Raxaul/New Delhi, Nov. 3: Tensions persisted along the India-Nepal border and between the capitals of the two countries today amid a war of words following the death of a 21-year-old Indian student in firing by Nepalese police yesterday.
Most traders in Raxaul, the border town in India that is the gateway for over 70 per cent of bilateral trade, kept their establishments shut today as the people waited for Nepal to return the body of Ashish Kumar, the victim of yesterday's firing. The body was handed over to Kumar's family late this evening.
In Kathmandu, the Indian embassy criticized comments by Satya Narayan Mandal, a sitting Nepal government minister who had yesterday said New Delhi was planning to send in troops dressed in plainclothes.
"The comments are provocative, ill-intentioned and baseless," the Indian embassy said in a statement. "Coming from a responsible person holding the post of minister in [the] government of Nepal, the comments are even more disconcerting and have the potential to adversely affect the cordial relations between India and Nepal."
Protestors belonging to Nepal's Madhesi community have blocked the border crossing at Raxaul and Birgunj - the town just across the border in the Himalayan nation - for over two months now to pressure Kathmandu on demands for amendments to a new constitution.
The Madhesi community, which constitutes about 36 per cent of Nepal's population, is convinced the new constitution adopted late September discriminates against them.
The protests and the choking of transit points along the border have sparked tension between India and Nepal unseen in several years that has evaporated the goodwill Prime Minister Narendra Modi's twin visits to Kathmandu last year had generated.
Nepal has blamed India for the border blockades - a charge New Delhi has repeatedly rejected.
But Ashish Kumar, a native of Darbhanga in Bihar, yesterday became the first Indian to be killed in the violence along the border, that has also claimed 40 Nepalese lives in clashes between protestors and Nepal police.

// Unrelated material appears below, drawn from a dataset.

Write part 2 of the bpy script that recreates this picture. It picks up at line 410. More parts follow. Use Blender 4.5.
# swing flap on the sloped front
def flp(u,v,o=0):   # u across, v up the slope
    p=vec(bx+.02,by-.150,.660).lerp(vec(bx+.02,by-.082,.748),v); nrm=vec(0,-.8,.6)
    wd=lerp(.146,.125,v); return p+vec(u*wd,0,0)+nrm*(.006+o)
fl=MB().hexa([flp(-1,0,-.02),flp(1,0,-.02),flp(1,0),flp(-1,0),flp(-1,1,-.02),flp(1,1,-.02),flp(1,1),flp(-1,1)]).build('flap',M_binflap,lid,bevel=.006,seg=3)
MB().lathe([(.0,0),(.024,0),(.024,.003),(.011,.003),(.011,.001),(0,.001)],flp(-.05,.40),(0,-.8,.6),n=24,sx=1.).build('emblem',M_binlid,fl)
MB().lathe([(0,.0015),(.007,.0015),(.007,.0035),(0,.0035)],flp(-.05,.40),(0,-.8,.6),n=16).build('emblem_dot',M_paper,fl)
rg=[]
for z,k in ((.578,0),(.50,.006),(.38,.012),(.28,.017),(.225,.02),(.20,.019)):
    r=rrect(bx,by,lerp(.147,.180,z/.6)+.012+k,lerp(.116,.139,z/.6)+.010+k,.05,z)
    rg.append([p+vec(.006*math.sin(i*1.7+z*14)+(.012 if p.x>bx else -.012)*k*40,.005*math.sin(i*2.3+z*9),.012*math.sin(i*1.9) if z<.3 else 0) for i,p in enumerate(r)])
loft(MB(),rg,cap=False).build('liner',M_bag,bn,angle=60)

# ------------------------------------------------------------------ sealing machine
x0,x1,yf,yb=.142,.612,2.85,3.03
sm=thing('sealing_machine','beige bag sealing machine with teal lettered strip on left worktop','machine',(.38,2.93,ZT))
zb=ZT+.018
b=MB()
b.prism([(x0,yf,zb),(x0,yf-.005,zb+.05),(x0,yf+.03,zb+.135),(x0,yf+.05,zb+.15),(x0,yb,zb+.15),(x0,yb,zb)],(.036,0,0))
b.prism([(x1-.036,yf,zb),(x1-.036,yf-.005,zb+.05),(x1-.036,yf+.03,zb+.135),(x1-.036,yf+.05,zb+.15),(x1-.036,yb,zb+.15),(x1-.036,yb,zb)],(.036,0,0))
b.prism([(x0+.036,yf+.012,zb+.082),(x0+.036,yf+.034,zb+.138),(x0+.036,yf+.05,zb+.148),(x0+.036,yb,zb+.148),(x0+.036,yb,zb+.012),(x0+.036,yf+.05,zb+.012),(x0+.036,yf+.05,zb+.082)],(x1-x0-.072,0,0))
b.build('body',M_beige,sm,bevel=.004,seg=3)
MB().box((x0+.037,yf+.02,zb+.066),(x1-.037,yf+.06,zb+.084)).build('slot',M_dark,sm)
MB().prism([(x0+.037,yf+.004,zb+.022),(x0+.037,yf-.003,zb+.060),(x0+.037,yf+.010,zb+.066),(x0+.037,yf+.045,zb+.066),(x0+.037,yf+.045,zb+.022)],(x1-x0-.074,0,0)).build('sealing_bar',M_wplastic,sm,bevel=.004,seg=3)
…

Kumar was part of a congregation of onlookers from the Indian side who had assembled near the border, around 210km north of Patna, to witness Nepal police action on the agitating Madhesis in Birgunj yesterday. Kumar was living in Raxaul in East Champaran district with relatives to pursue studies. Birgunj is barely 5km away from Raxaul.
East Champaran district magistrate Anupam Kumar and superintendent of Police Jitendra Rana visited the incident site at 'No-man's' land - a strip of territory between Raxaul and Birgunj - late on Monday evening to review the situation. Later, he held a close-door meeting with the local officials of administration, paramilitary force Sashastra Seema Bal and the customs department. "The customs has suffered a loss nearly of Rs 2 crore on account of the ongoing border unrest in the past two months," said deputy commissioner Pawan Kumar.